▶ [Data]
┄┄┄┄┄┄┄┄┄┄

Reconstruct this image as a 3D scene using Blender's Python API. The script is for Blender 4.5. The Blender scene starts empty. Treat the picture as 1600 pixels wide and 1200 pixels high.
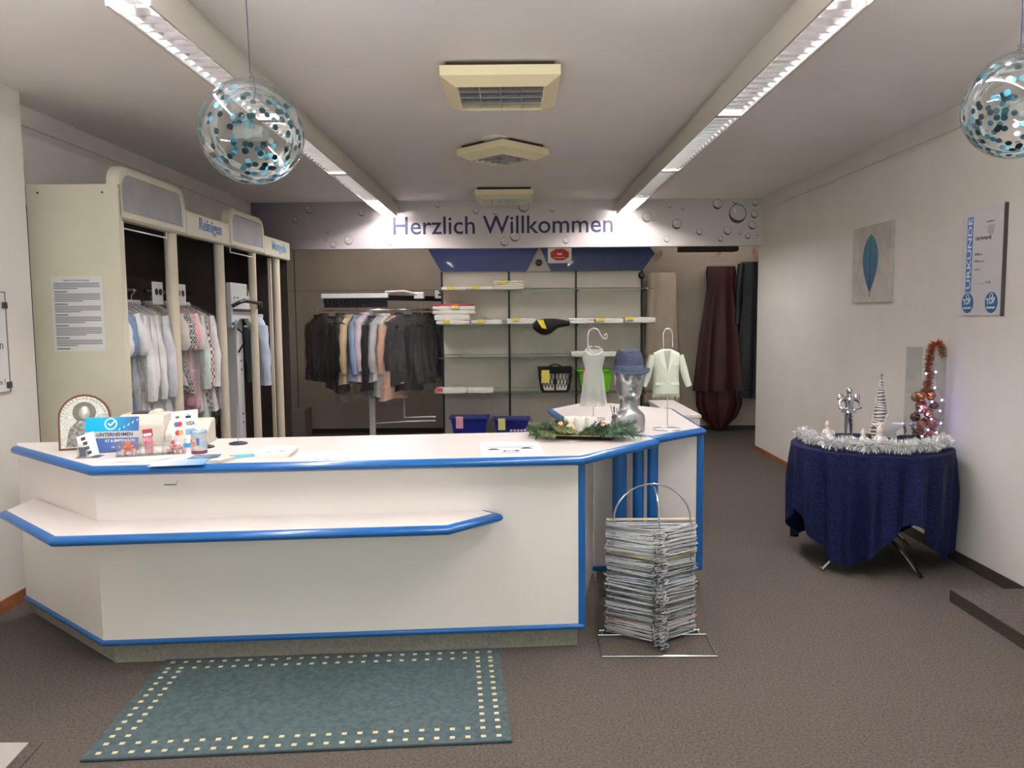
import bpy, bmesh, math, random
from mathutils import Vector, Matrix
random.seed(7)
sc = bpy.context.scene
col = sc.collection
PI = math.pi
R = math.radians

# ------------------------------------------------------------------ camera, world, exposure
cam_d = bpy.data.cameras.new('camera')
cam_d.sensor_width = 36.0
cam_d.lens = 36.0 * 1240.0 / 1600.0
cam_d.clip_start = 0.05
cam_d.clip_end = 60
cam = bpy.data.objects.new('camera', cam_d)
col.objects.link(cam)
cam.location = (0, 0, 1.6)
_pitch = math.atan(107 / 1240)
_m = Matrix.Rotation(0.0031, 3, 'Z') @ Matrix.Rotation(PI / 2 - _pitch, 3, 'X') @ Matrix.Rotation(-0.0087, 3, 'Z')
cam.rotation_euler = _m.to_euler()
sc.camera = cam
world = bpy.data.worlds.new('world')
world.use_nodes = True
world.node_tree.nodes['Background'].inputs[0].default_value = (1.0, 0.955, 0.935, 1)
world.node_tree.nodes['Background'].inputs[1].default_value = 1.2
sc.world = world
sc.view_settings.view_transform = 'Standard'
sc.view_settings.look = 'None'
sc.view_settings.gamma = 1
sc.view_settings.use_curve_mapping = False
sc.view_settings.exposure = 1.47
sc.cycles.transparent_max_bounces = 48
TUBE = 70.0          # strength of the fluorescent tubes

# ------------------------------------------------------------------ materials
def lin(c):
    return tuple((x / 255 / 12.92) if x / 255 <= 0.04045 else ((x / 255 + 0.055) / 1.055) ** 2.4 for x in c) + (1.0,)

MATS = {}
def mat(name, rgb=(200, 200, 200), rough=0.5, metal=0.0, var=None, vscale=30, bump=0, bscale=200, spec=0.5, coat=0, sheen=0):
    if name in MATS:
        return MATS[name]
    m = bpy.data.materials.new(name)
    m.use_nodes = True
    nt = m.node_tree
    b = nt.nodes['Principled BSDF']
    b.inputs['Base Color'].default_value = lin(rgb)
    b.inputs['Roughness'].default_value = rough
    b.inputs['Metallic'].default_value = metal
    b.inputs['Specular IOR Level'].default_value = spec
    if coat:
        b.inputs['Coat Weight'].default_value = coat
    if sheen:
        b.inputs['Sheen Weight'].default_value = sheen
    tc = nt.nodes.new('ShaderNodeTexCoord')
    if var is not None:
        n = nt.nodes.new('ShaderNodeTexNoise')
        n.inputs['Scale'].default_value = vscale
        n.inputs['Detail'].default_value = 5
        nt.links.new(tc.outputs['Object'], n.inputs['Vector'])
        mx = nt.nodes.new('ShaderNodeMix')
        mx.data_type = 'RGBA'
        mx.inputs['A'].default_value = lin(rgb)
        mx.inputs['B'].default_value = lin(var)
        rp = nt.nodes.new('ShaderNodeValToRGB')
        rp.color_ramp.elements[0].position = 0.35
        rp.color_ramp.elements[1].position = 0.65
        nt.links.new(n.outputs['Fac'], rp.inputs['Fac'])
        nt.links.new(rp.outputs['Color'], mx.inputs['Factor'])
        nt.links.new(mx.outputs['Result'], b.inputs['Base Color'])
    if bump:
        n2 = nt.nodes.new('ShaderNodeTexNoise')
        n2.inputs['Scale'].default_value = bscale
        n2.inputs['Detail'].default_value = 3
        nt.links.new(tc.outputs['Object'], n2.inputs['Vector'])
        bp = nt.nodes.new('ShaderNodeBump')
        bp.inputs['Strength'].default_value = bump
        bp.inputs['Distance'].default_value = 0.004
        nt.links.new(n2.outputs['Fac'], bp.inputs['Height'])
        nt.links.new(bp.outputs['Normal'], b.inputs['Normal'])
    MATS[name] = m
    return m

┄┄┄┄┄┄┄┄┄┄

▶ [Stated problem] Exactly restate the lines from the beginning of the data through the line with "return tuple((x /", and no others, keeping pictures out.

▶ [Problem solution]
Reconstruct this image as a 3D scene using Blender's Python API. The script is for Blender 4.5. The Blender scene starts empty. Treat the picture as 1600 pixels wide and 1200 pixels high.
import bpy, bmesh, math, random
from mathutils import Vector, Matrix
random.seed(7)
sc = bpy.context.scene
col = sc.collection
PI = math.pi
R = math.radians

# ------------------------------------------------------------------ camera, world, exposure
cam_d = bpy.data.cameras.new('camera')
cam_d.sensor_width = 36.0
cam_d.lens = 36.0 * 1240.0 / 1600.0
cam_d.clip_start = 0.05
cam_d.clip_end = 60
cam = bpy.data.objects.new('camera', cam_d)
col.objects.link(cam)
cam.location = (0, 0, 1.6)
_pitch = math.atan(107 / 1240)
_m = Matrix.Rotation(0.0031, 3, 'Z') @ Matrix.Rotation(PI / 2 - _pitch, 3, 'X') @ Matrix.Rotation(-0.0087, 3, 'Z')
cam.rotation_euler = _m.to_euler()
sc.camera = cam
world = bpy.data.worlds.new('world')
world.use_nodes = True
world.node_tree.nodes['Background'].inputs[0].default_value = (1.0, 0.955, 0.935, 1)
world.node_tree.nodes['Background'].inputs[1].default_value = 1.2
sc.world = world
sc.view_settings.view_transform = 'Standard'
sc.view_settings.look = 'None'
sc.view_settings.gamma = 1
sc.view_settings.use_curve_mapping = False
sc.view_settings.exposure = 1.47
sc.cycles.transparent_max_bounces = 48
TUBE = 70.0          # strength of the fluorescent tubes

# ------------------------------------------------------------------ materials
def lin(c):
    return tuple((x / 255 / 12.92) if x / 255 <= 0.04045 else ((x / 255 + 0.055) / 1.055) ** 2.4 for x in c) + (1.0,)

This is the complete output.